● **To be done**
Reproduce the listing that follows with no differences at all.

● **Recorded data**
#####

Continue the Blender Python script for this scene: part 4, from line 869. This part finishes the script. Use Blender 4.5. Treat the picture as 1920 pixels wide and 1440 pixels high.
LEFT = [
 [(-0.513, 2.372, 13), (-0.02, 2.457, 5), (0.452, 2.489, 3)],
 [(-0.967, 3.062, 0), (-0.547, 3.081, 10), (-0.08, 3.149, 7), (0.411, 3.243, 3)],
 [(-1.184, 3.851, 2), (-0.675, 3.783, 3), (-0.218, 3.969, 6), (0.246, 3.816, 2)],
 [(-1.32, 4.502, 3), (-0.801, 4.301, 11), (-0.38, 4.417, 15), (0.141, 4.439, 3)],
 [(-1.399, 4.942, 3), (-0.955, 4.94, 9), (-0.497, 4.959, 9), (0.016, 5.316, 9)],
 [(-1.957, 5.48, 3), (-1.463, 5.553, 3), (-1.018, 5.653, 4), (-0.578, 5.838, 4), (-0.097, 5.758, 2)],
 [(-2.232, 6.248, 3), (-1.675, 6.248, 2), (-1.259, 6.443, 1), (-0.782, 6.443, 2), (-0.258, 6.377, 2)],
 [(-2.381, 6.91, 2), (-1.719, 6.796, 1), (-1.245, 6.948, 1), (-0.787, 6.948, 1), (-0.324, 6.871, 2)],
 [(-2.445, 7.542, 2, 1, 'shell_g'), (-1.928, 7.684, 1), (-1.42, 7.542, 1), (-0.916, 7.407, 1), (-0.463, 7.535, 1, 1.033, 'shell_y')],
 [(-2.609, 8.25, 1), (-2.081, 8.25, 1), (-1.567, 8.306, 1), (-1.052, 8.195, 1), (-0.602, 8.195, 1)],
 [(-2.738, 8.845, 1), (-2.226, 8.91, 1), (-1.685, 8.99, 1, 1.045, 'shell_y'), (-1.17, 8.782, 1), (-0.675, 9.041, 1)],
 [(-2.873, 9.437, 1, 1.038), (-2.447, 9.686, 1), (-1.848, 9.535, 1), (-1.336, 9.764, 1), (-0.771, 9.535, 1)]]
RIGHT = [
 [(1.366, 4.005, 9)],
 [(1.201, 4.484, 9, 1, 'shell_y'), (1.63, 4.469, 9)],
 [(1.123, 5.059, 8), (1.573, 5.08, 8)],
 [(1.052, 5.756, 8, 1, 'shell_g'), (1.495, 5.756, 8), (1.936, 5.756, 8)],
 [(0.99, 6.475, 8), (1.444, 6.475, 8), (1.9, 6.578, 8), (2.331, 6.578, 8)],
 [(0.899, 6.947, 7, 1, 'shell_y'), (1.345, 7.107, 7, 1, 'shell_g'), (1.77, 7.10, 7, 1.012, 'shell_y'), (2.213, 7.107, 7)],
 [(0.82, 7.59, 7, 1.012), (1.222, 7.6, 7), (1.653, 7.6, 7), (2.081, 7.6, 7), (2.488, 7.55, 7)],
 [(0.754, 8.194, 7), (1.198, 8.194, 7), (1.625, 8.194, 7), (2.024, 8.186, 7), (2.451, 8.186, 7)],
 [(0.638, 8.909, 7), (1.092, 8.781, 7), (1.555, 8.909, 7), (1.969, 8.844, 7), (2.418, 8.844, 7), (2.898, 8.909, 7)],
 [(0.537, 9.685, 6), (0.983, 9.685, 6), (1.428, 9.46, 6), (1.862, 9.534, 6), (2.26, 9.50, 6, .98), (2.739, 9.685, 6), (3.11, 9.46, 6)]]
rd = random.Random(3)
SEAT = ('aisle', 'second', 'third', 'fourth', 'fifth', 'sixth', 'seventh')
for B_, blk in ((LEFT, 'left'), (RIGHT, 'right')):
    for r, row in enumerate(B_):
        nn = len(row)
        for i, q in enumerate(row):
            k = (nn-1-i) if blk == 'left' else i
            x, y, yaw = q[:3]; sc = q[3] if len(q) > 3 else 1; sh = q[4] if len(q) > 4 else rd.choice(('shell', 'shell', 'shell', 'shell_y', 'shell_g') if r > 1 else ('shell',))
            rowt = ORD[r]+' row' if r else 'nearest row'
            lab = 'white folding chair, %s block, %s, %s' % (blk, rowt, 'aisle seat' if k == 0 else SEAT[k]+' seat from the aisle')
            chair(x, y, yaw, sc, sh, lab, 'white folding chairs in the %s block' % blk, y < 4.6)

#####

● **Answer below**
Continue the Blender Python script for this scene: part 4, from line 869. This part finishes the script. Use Blender 4.5. Treat the picture as 1920 pixels wide and 1440 pixels high.
LEFT = [
 [(-0.513, 2.372, 13), (-0.02, 2.457, 5), (0.452, 2.489, 3)],
 [(-0.967, 3.062, 0), (-0.547, 3.081, 10), (-0.08, 3.149, 7), (0.411, 3.243, 3)],
 [(-1.184, 3.851, 2), (-0.675, 3.783, 3), (-0.218, 3.969, 6), (0.246, 3.816, 2)],
 [(-1.32, 4.502, 3), (-0.801, 4.301, 11), (-0.38, 4.417, 15), (0.141, 4.439, 3)],
 [(-1.399, 4.942, 3), (-0.955, 4.94, 9), (-0.497, 4.959, 9), (0.016, 5.316, 9)],
 [(-1.957, 5.48, 3), (-1.463, 5.553, 3), (-1.018, 5.653, 4), (-0.578, 5.838, 4), (-0.097, 5.758, 2)],
 [(-2.232, 6.248, 3), (-1.675, 6.248, 2), (-1.259, 6.443, 1), (-0.782, 6.443, 2), (-0.258, 6.377, 2)],
 [(-2.381, 6.91, 2), (-1.719, 6.796, 1), (-1.245, 6.948, 1), (-0.787, 6.948, 1), (-0.324, 6.871, 2)],
 [(-2.445, 7.542, 2, 1, 'shell_g'), (-1.928, 7.684, 1), (-1.42, 7.542, 1), (-0.916, 7.407, 1), (-0.463, 7.535, 1, 1.033, 'shell_y')],
 [(-2.609, 8.25, 1), (-2.081, 8.25, 1), (-1.567, 8.306, 1), (-1.052, 8.195, 1), (-0.602, 8.195, 1)],
 [(-2.738, 8.845, 1), (-2.226, 8.91, 1), (-1.685, 8.99, 1, 1.045, 'shell_y'), (-1.17, 8.782, 1), (-0.675, 9.041, 1)],
 [(-2.873, 9.437, 1, 1.038), (-2.447, 9.686, 1), (-1.848, 9.535, 1), (-1.336, 9.764, 1), (-0.771, 9.535, 1)]]
RIGHT = [
 [(1.366, 4.005, 9)],
 [(1.201, 4.484, 9, 1, 'shell_y'), (1.63, 4.469, 9)],
 [(1.123, 5.059, 8), (1.573, 5.08, 8)],
 [(1.052, 5.756, 8, 1, 'shell_g'), (1.495, 5.756, 8), (1.936, 5.756, 8)],
 [(0.99, 6.475, 8), (1.444, 6.475, 8), (1.9, 6.578, 8), (2.331, 6.578, 8)],
 [(0.899, 6.947, 7, 1, 'shell_y'), (1.345, 7.107, 7, 1, 'shell_g'), (1.77, 7.10, 7, 1.012, 'shell_y'), (2.213, 7.107, 7)],
 [(0.82, 7.59, 7, 1.012), (1.222, 7.6, 7), (1.653, 7.6, 7), (2.081, 7.6, 7), (2.488, 7.55, 7)],
 [(0.754, 8.194, 7), (1.198, 8.194, 7), (1.625, 8.194, 7), (2.024, 8.186, 7), (2.451, 8.186, 7)],
 [(0.638, 8.909, 7), (1.092, 8.781, 7), (1.555, 8.909, 7), (1.969, 8.844, 7), (2.418, 8.844, 7), (2.898, 8.909, 7)],
 [(0.537, 9.685, 6), (0.983, 9.685, 6), (1.428, 9.46, 6), (1.862, 9.534, 6), (2.26, 9.50, 6, .98), (2.739, 9.685, 6), (3.11, 9.46, 6)]]
rd = random.Random(3)
SEAT = ('aisle', 'second', 'third', 'fourth', 'fifth', 'sixth', 'seventh')
for B_, blk in ((LEFT, 'left'), (RIGHT, 'right')):
    for r, row in enumerate(B_):
        nn = len(row)
        for i, q in enumerate(row):
            k = (nn-1-i) if blk == 'left' else i
            x, y, yaw = q[:3]; sc = q[3] if len(q) > 3 else 1; sh = q[4] if len(q) > 4 else rd.choice(('shell', 'shell', 'shell', 'shell_y', 'shell_g') if r > 1 else ('shell',))
            rowt = ORD[r]+' row' if r else 'nearest row'
            lab = 'white folding chair, %s block, %s, %s' % (blk, rowt, 'aisle seat' if k == 0 else SEAT[k]+' seat from the aisle')
            chair(x, y, yaw, sc, sh, lab, 'white folding chairs in the %s block' % blk, y < 4.6)